Employees with Postgraduate Diplomas Earn Higher Wages

Katherine Wall

College postgraduate credential programs—typically requiring a previous postsecondary credential as a prerequisite for entry and aimed at providing career-specific skills—have grown in popularity, accounting for 13% of all college graduations in 2019, more than double the share (6%) recorded five years before in 2014. 

A new study, “The rising popularity of college postgraduate credential programs in Canada,” sheds light on the outcomes of students graduating from these programs regarding graduation rates, transition to permanent residency, and post-graduation earnings.

Among Canadian students, postgraduate college certificates were associated with substantially higher earnings than non-postgraduate college certificates and diplomas, with a gap of more than $15,000 for women and a bit under $8,000 for men between the two credential types four years after graduation. 

Female Canadian students who completed college postgraduate credentials had similar earnings four years after graduation ($50,000) to those with bachelor’s degrees ($49,000). Men who completed college postgraduate credentials earned an average of $54,000 four years after graduation, approximately $6,000 less than men with a bachelor’s degree. The gap for men may be because men with bachelor’s degrees are more likely to study higher-earning fields, such as engineering. 
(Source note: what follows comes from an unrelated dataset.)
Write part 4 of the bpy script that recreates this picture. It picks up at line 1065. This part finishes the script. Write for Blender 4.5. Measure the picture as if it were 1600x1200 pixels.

Students who completed a college postgraduate credential in 2015 had wage earnings four years after graduation that were higher than those with a non-postgraduate college certificate or diploma but lower than those with a bachelor’s degree. This was the case for both Canadian students and international students. Canadian students earned, on average, $39,000 with a non-postgraduate college certificate or diploma, $51,000 with a college postgraduate certificate or diploma, and $53,000 with a bachelor’s degree.